Now, however, the administration is taking a social media beating with Bondi the subject of editorial cartoons and facing calls for her resignation.
One call is from podcaster Megyn Kelly, formerly of Fox, who on Friday confirmed other reports that FBI Deputy Director Dan Bongino has said he'll resign if Bondi remains the AG.
Trump came out in support of Bondi in a Truth Social post on Saturday.
"The Left is imploding! Kash Patel, and the FBI, must be focused on investigating Voter Fraud, Political Corruption, ActBlue, The Rigged and Stolen Election of 2020, and arresting Thugs and Criminals, instead of spending month after month looking at nothing but the same old, Radical Left inspired Documents on Jeffrey Epstein. LET PAM BONDI DO HER JOB — SHE'S GREAT!" Trump wrote.
Not Trump's best PR moment either
Bondi alone doesn't bear the brunt of the PR nightmare. Trump is also a problem, Cardillo said.
"What's surprising to me is Trump is a marketing genius, right? I criticize him when he makes bad moves, but the man is a marketing genius. He understands how to use multimedia better than anybody. It's surprising to me the White House comms shop hasn't tried to clean this up. They're both making it worse by the day," he said.
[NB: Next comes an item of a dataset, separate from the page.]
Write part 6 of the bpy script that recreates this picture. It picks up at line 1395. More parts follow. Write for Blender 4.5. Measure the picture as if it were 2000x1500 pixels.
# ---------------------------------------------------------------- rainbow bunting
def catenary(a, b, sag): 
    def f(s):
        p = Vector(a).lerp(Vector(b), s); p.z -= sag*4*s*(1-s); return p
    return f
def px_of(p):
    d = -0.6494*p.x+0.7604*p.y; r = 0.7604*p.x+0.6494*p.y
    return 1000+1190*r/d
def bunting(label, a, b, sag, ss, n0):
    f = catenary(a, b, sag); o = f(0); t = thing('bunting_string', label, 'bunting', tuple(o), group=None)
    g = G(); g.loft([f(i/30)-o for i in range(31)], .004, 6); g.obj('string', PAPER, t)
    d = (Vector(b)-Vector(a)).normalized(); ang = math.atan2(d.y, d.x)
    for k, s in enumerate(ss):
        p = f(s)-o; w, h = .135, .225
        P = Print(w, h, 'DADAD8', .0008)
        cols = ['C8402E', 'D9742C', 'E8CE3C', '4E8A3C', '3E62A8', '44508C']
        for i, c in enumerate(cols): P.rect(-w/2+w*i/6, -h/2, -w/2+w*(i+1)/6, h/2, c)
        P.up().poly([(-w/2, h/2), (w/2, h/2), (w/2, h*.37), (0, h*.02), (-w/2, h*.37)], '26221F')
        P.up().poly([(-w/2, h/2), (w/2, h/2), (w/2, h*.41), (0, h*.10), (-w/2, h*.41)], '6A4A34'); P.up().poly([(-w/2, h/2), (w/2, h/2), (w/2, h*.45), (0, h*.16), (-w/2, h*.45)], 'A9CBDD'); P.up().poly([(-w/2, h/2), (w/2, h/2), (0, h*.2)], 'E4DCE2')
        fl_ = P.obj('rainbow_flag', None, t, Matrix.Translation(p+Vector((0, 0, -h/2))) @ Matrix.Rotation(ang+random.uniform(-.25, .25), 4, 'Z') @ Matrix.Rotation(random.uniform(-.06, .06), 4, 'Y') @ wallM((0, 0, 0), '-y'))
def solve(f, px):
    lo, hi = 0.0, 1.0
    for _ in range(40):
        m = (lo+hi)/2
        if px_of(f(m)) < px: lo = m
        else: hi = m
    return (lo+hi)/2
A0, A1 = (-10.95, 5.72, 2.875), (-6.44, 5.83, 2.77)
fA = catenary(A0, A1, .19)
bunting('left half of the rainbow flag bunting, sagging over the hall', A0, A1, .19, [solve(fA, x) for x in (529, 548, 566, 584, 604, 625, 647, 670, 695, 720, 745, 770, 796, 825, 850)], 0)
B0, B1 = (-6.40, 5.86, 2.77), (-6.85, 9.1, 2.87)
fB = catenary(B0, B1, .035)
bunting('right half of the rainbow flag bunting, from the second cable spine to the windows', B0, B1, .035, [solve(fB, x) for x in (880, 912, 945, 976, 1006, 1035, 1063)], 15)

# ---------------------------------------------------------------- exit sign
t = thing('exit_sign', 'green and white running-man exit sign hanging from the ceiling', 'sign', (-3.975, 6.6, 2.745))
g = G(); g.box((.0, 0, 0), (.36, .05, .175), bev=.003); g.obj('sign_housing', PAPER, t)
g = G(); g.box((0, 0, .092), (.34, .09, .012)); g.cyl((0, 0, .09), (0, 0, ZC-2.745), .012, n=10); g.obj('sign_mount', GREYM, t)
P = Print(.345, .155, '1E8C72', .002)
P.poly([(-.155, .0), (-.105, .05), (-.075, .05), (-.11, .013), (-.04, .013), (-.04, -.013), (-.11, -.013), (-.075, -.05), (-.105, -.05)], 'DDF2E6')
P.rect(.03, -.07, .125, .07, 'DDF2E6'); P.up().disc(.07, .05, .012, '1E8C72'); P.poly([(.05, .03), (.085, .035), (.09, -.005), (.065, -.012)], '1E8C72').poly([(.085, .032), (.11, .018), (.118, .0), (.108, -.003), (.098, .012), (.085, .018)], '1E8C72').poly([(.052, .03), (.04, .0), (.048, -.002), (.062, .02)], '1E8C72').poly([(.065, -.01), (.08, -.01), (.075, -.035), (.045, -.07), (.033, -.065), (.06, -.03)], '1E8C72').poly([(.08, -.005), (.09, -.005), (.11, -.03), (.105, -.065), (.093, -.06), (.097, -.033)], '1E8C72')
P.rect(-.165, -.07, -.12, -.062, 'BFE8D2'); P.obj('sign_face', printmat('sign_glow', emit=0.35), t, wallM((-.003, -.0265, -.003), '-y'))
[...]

There's more to the administration's Epstein mess than bad PR.
A number of political analysts are comparing this to the 1970s Watergate cover-up in which Richard Nixon's administration withheld key tapes and memos.
"There are really only two options," Kelly wrote. "One, there's no huge undisclosed there there on Epstein. Bondi misled on it (until she didn't)) $ Trump is quick to forgive a loyal soldier for being desperate to get on TV; or two, there's a scandal that's being covered up & it's at his discretion."
Cardillo disputes claims there's been no political blackmail in play.
"Okay, there may not be a little black book, right? It could have been on Epstein's phone, or in his mind, he knew which people had which proclivities. I'll buy that there's not a little black book in writing somewhere – but notice what they didn't say. They didn't say there's no evidence of children being abused, no evidence of women being trafficked."
In Cardillo's opinion, the administration's handling of the case is a signal of the power of the people involved. And it's not the first time Trump has chosen not to act. Many of the legal claims citing alleged abuse and trafficking surfaced between 2002 and 2007.
"Trump had all this information in his first term. He never moved on it. So clearly there are people involved in this who are too big to fail, who are too powerful to take down. I mean, that's really the only logic," Cardillo suggested.
It's a blight on Trump's second term, he added; the first break from so many in his base eager to see corruption exposed.
Potential impact on midterms?
Trump in a June 2024 interview with Fox & Friends said he would release the files. Though as the conversation continued, he seemed less sure, expressing concern for the impact the release could have on the lives people who may have attended but broke no laws. It went this way:
Rachel Campos‑Duffy: "Would you declassify the Epstein files?"
Donald Trump: "Yeah. Yeah, I would."
Rachel Campos‑Duffy: "All right."
Donald Trump: "I guess I would. I think that less so because, you don't know - you don't want to affect people's lives if it's phony stuff in there, because it's a lot of phony stuff with that whole world. But I think I would, or at least –"
As bad as it looks, Watergate comparisons and the like, Cardillo doesn't believe the debacle of the Epstein files will hurt the administration in the 2026 mid-term elections.
"I don't think most Americans are going to vote on Jeffrey Epstein come November 2026. They care about the price of gas and groceries, taxes, health insurance and where their kids are going to school. Jeffrey Epstein doesn't affect their daily life in any way, shape or form.
"But people are upset – and this is overshadowing things the administration and DOJ need to do."